Kendall, the group's executive director, called on the Judiciary Committee to fully

explore the matter.



Myers, a Virginia native who received a bachelor's degree from William & Mary in 1977,

did not respond to a phone call and an e-mail message seeking a comment yesterday.



In a Feb. 5, 2004, Judiciary Committee hearing into his first nomination, Myers distanced

himself from the Robbins dispute. "I was not involved in the negotiations or discussions

of that settlement other than to tell a subordinate attorney that he had authority to try to

settle that case," he testified. He added that he was not aware of the settlement's final

terms.



Community Rights Counsel, however, cited a November 2003 letter by Devaney that it

said "confirms that Myers was personally briefed on the status of the Robbins settlement

on several occasions."



A June 2003 article in the Billings Gazette in Montana described Robbins as a "rancher

with a history of violations and clashes with the Bureau of Land Management." Robbins's

dispute with the BLM, it said, "has become a saga of escalating frustration on both sides,

complaints and countercomplaints, lawsuits, appeals and now a unique settlement

agreement," reached during Myers's time as solicitor. "The deal is highly unusual within

the BLM and appears to depart from long-running requirements spelled out in federal law

about who can receive grazing permits."



Early last year, the Bureau of Land Management canceled the agreement after Robbins

was cited for willful trespass of cattle.



Myers spent much of his career as a lobbyist for mining and grazing interests.
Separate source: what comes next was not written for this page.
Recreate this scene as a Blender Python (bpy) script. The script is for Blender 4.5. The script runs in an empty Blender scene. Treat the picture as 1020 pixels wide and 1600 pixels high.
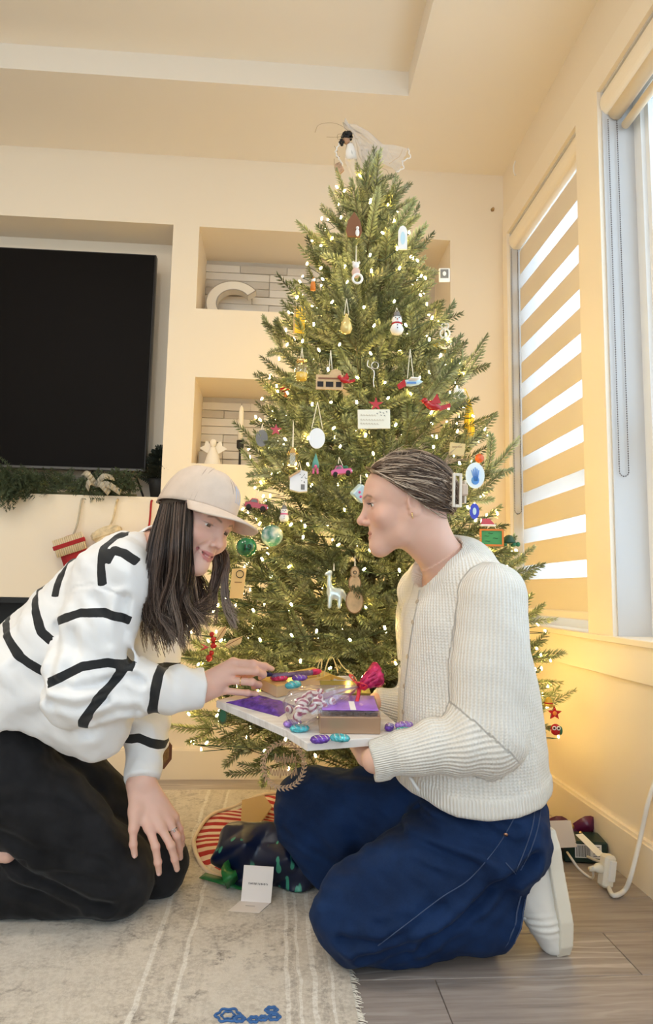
import bpy, bmesh, math, random
import numpy as np
from mathutils import Vector, Matrix

C = bpy.context.scene.collection
SC = bpy.context.scene
PI = math.pi
random.seed(7)
rng = np.random.default_rng(7)

# ---------------------------------------------------------------- camera
CAM_H = 0.74
PITCH, YAW, ROLL, FPX = .11707, .06742, .01897, 1051.4
fw = np.array([math.sin(YAW)*math.cos(PITCH), math.cos(YAW)*math.cos(PITCH), math.sin(PITCH)])
rt0 = np.array([math.cos(YAW), -math.sin(YAW), 0.])
up0 = np.cross(rt0, fw)
RT = rt0*math.cos(ROLL)+up0*math.sin(ROLL)
UP = -rt0*math.sin(ROLL)+up0*math.cos(ROLL)
FW = fw
cam_d = bpy.data.cameras.new('camera')
cam = bpy.data.objects.new('camera', cam_d)
C.objects.link(cam)
cam_d.sensor_fit = 'VERTICAL'
cam_d.sensor_height = 36.0
cam_d.lens = 36.0*FPX/1600.0
cam_d.clip_start = .02
M = Matrix.Identity(4)
for i in range(3):
    M[i][0] = RT[i]; M[i][1] = UP[i]; M[i][2] = -FW[i]
M[2][3] = CAM_H
cam.matrix_world = M
SC.camera = cam

# ---------------------------------------------------------------- sky, daylight, exposure
SC.view_settings.view_transform = 'Standard'
SC.view_settings.look = 'None'
SC.view_settings.gamma = 1.0
SC.view_settings.use_curve_mapping = False
SC.view_settings.exposure = 0.04
SC.cycles.use_denoising = True
SC.cycles.max_bounces = 10
SC.cycles.diffuse_bounces = 6
SC.cycles.transparent_max_bounces = 16
SC.cycles.sample_clamp_indirect = 6.0
world = bpy.data.worlds.new('overcast_sky')
SC.world = world
world.use_nodes = True
_bg = world.node_tree.nodes['Background']
_bg.inputs[0].default_value = (.74, .88, 1.0, 1)
_bg.inputs[1].default_value = 2.7

def area_light(name, loc, size, energy, color, rot=(0, 0, 0), portal=False):
    l = bpy.data.lights.new(name, 'AREA')
    l.shape = 'RECTANGLE'; l.size, l.size_y = size
    l.energy = energy; l.color = color
    o = bpy.data.objects.new(name, l); C.objects.link(o)
    o.location = loc; o.rotation_euler = rot
    if portal: l.cycles.is_portal = True
    return o
# warm fill lamps added at the ceiling, out of view, to brighten the room
for lx, ly in ((-.6, 1.0), (-1.6, 1.0), (-.6, -.6), (-1.6, -.6)):
    area_light('ceiling_fill', (lx, ly, 2.69), (.12, .12), 9, (1, .91, .78))

# ---------------------------------------------------------------- helpers
def ray(px, py):
    return FW+RT*(px-510)/FPX-UP*(py-800)/FPX
def at(px, py, Y):
    d = ray(px, py); return np.array([0, 0, CAM_H])+d*Y/d[1]
def atz(px, py, Z=0.):
    d = ray(px, py); return np.array([0, 0, CAM_H])+d*(Z-CAM_H)/d[2]
def atx(px, py, X):
    d = ray(px, py); return np.array([0, 0, CAM_H])+d*X/d[0]

def tag(o, label=None, cat=None, group=None, kind=None):
    if label: o['label'] = label
    if cat: o['category'] = cat
    if group: o['group'] = group
    if kind: o['kind'] = kind
    return o
def empty(name, loc=(0, 0, 0), rot=(0, 0, 0), label=None, cat=None, group=None):
    o = bpy.data.objects.new(name, None); C.objects.link(o)
    o.location = loc; o.rotation_euler = rot; o.empty_display_size = .05
    return tag(o, label, cat, group)
def link(name, me, parent=None, loc=None, rot=None, scale=None):
    o = bpy.data.objects.new(name, me); C.objects.link(o)
    if parent: o.parent = parent
    if loc is not None: o.location = loc
    if rot is not None: o.rotation_euler = rot
    if scale is not None: o.scale = scale
    return o
def dup(o, parent=None):
    c = o.copy(); C.objects.link(c)
    if parent: c.parent = parent
    for ch in list(o.children): dup(ch, c)
    return c

class MB:
    """collects primitive shapes of one part"""
    def __init__(s): s.v = []; s.f = []; s.n = 0; s.uv = None
    def add(s, v, f):
        v = np.asarray(v, float).reshape(-1, 3)
        s.v.append(v); s.f += [tuple(int(i)+s.n for i in q) for q in f]; s.n += len(v); return s
    def box(s, c, d, rot=None, bev=0.):
        c = np.asarray(c, float); hx, hy, hz = [q/2 for q in d]
        if bev > 0:
            b = min(bev, hx*.99, hy*.99, hz*.99); pts = []; idx = {}
            for sx in (-1, 1):
                for sy in (-1, 1):
                    for sz in (-1, 1):
                        for k in range(3):
                            p = [sx*(hx-b), sy*(hy-b), sz*(hz-b)]
                            p[k] = (sx, sy, sz)[k]*(hx, hy, hz)[k]
                            idx[(sx, sy, sz, k)] = len(pts); pts.append(p)
            fs = []
            for k in range(3):
                a, b_ = [q for q in range(3) if q != k]
                for sg in (-1, 1):
                    quad = []
                    for u, w in ((-1, -1), (1, -1), (1, 1), (-1, 1)):
                        t = [0, 0, 0]; t[k] = sg; t[a] = u; t[b_] = w; quad.append(idx[(*t, k)])
                    fs.append(quad)
                for u in (-1, 1):
                    for w in (-1, 1):
                        t0 = [0, 0, 0]; t1 = [0, 0, 0]; t0[k] = -1; t1[k] = 1
                        for t in (t0, t1): t[a] = u; t[b_] = w
                        fs.append([idx[(*t0, a)], idx[(*t1, a)], idx[(*t1, b_)], idx[(*t0, b_)]])
            for sx in (-1, 1):
                for sy in (-1, 1):
                    for sz in (-1, 1): fs.append([idx[(sx, sy, sz, k)] for k in range(3)])
            v = np.array(pts)
        else:
            v = np.array([[x, y, z] for x in (-hx, hx) for y in (-hy, hy) for z in (-hz, hz)])
            fs = [(0, 1, 3, 2), (4, 6, 7, 5), (0, 4, 5, 1), (2, 3, 7, 6), (0, 2, 6, 4), (1, 5, 7, 3)]
        if rot is not None: v = v@np.array(rot).T
        return s.add(v+c, fs)
    def bx(s, x0, x1, y0, y1, z0, z1, bev=0.):
        return s.box(((x0+x1)/2, (y0+y1)/2, (z0+z1)/2), (abs(x1-x0), abs(y1-y0), abs(z1-z0)), None, bev)
    def tube(s, pts, r, n=6, cap=True, flat=None):
        pts = np.asarray(pts, float); m = len(pts)
        r = np.broadcast_to(np.asarray(r, float), (m,))
        t = np.gradient(pts, axis=0); t /= np.linalg.norm(t, axis=1)[:, None]+1e-12
        a = np.array([0, 0, 1.]) if abs(t[0][2]) < .9 else np.array([1., 0, 0])
        V = []; u = np.cross(t[0], a); u /= np.linalg.norm(u)
        ang = np.linspace(0, 2*PI, n, endpoint=False)
        for i in range(m):
            u = u-t[i]*(u@t[i]); u /= np.linalg.norm(u)+1e-12; w = np.cross(t[i], u)
            fl = 1 if flat is None else flat
            V.append(pts[i]+r[i]*(np.outer(np.cos(ang), u)+fl*np.outer(np.sin(ang), w)))
        V = np.concatenate(V); F = []
        for i in range(m-1):
            for k in range(n):
                k2 = (k+1) % n; F.append((i*n+k, i*n+k2, (i+1)*n+k2, (i+1)*n+k))
        if cap: F.append(tuple(range(n))[::-1]); F.append(tuple((m-1)*n+k for k in range(n)))
        return s.add(V, F)
    def lathe(s, prof, c=(0, 0, 0), n=20, rot=None, sx=1., sy=1.):
        prof = np.asarray(prof, float); m = len(prof)
        ang = np.linspace(0, 2*PI, n, endpoint=False)
        V = np.concatenate([np.stack([p[0]*np.cos(ang)*sx, p[0]*np.sin(ang)*sy, np.full(n, p[1])], 1) for p in prof])
        F = []
        for i in range(m-1):
            for k in range(n):
                k2 = (k+1) % n; F.append((i*n+k, i*n+k2, (i+1)*n+k2, (i+1)*n+k))
        if prof[0][0] > 1e-6: F.append(tuple(range(n))[::-1])
        if prof[-1][0] > 1e-6: F.append(tuple((m-1)*n+k for k in range(n)))
        if rot is not None: V = V@np.array(rot).T
        return s.add(V+np.asarray(c, float), F)
    def ball(s, c, r, n=12, m=8, rot=None):
        r = np.broadcast_to(np.asarray(r, float), (3,))
        V = []
        for i in range(m+1):
            th = PI*i/m
            for k in range(n):
                ph = 2*PI*k/n; V.append((math.sin(th)*math.cos(ph)*r[0], math.sin(th)*math.sin(ph)*r[1], math.cos(th)*r[2]))
        V = np.array(V); F = []
        for i in range(m):
            for k in range(n):
                k2 = (k+1) % n
                q = (i*n+k, (i+1)*n+k, (i+1)*n+k2, i*n+k2)
                F.append(q)
        if rot is not None: V = V@np.array(rot).T
        return s.add(V+np.asarray(c, float), F)
    def prism(s, poly, d0, d1, fr=None, org=(0, 0, 0)):
        """polygon in the local (x,z) plane pushed from y=d0 to y=d1; fr = 3x3 columns x,y,z"""
        p = np.asarray(poly, float); n = len(p)
        V = np.concatenate([np.stack([p[:, 0], np.full(n, d), p[:, 1]], 1) for d in (d0, d1)])
        if fr is not None: V = V@np.array(fr).T
        F = [tuple(range(n)), tuple(range(2*n-1, n-1, -1))]+[(k, k+n, (k+1) % n+n, (k+1) % n) for k in range(n)]
        return s.add(V+np.asarray(org, float), F)
    def mesh(s, name, mat, smooth=False):
        me = bpy.data.meshes.new(name)
        v = np.concatenate(s.v) if s.v else np.zeros((0, 3))
        me.from_pydata(v.tolist(), [], s.f); me.validate()
        if mat: me.materials.append(mat)
        if smooth: me.polygons.foreach_set('use_smooth', [True]*len(me.polygons))
        return me
    def build(s, name, mat, parent=None, smooth=False, loc=None, rot=None, fix=True):
        me = s.mesh(name, mat, smooth)
        if fix:
            bm = bmesh.new(); bm.from_mesh(me); bmesh.ops.recalc_face_normals(bm, faces=bm.faces); bm.to_mesh(me); bm.free()
        if smooth == 'auto':
            me.polygons.foreach_set('use_smooth', [True]*len(me.polygons)); me.set_sharp_from_angle(angle=.7)
        return link(name, me, parent, loc, rot)

def rotm(ax, a):
    return np.array(Matrix.Rotation(a, 3, ax))
def frame(xd, zd):
    """3x3 with columns x, y, z from an x direction and an approximate z"""
    x = np.asarray(xd, float); x = x/np.linalg.norm(x)
    z = np.asarray(zd, float); z = z-x*(z@x); z = z/np.linalg.norm(z)
    return np.stack([x, np.cross(z, x), z], 1)
def lerp(a, b, t): return np.asarray(a, float)*(1-t)+np.asarray(b, float)*t
def spline(P, n):
    """Catmull-Rom through the points"""
    P = np.asarray(P, float); m = len(P); out = []
    Q = np.vstack([2*P[0]-P[1], P, 2*P[-1]-P[-2]])
    for q in np.linspace(0, m-1-1e-9, n):
        i = int(q); t = q-i; a, b, c, d = Q[i:i+4]
        out.append(.5*(2*b+(c-a)*t+(2*a-5*b+4*c-d)*t*t+(3*b-a-3*c+d)*t**3))
    return np.array(out)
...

The liberal

group People for the American Way, which opposes Myers and several other Bush

judicial nominees, said that, as Interior's solicitor, Myers "continued to serve the

corporate interests for which he had lobbied, working zealously to overturn decisions and

erase regulations which protected our public lands from corporate interests."



Republicans have defended Myers's record and have accused Senate Democrats of being

obstructionists. Last year's filibuster of Myers, Sen. Orrin G. Hatch (R-Utah) said at the

time, "is nothing more than a reflection of special-interest-group disdain for policies

favored by farmers, ranchers, miners, the Bush Interior Department or anyone else who

advocates balanced uses of western lands."



Research editor Lucy Shackelford contributed to this report.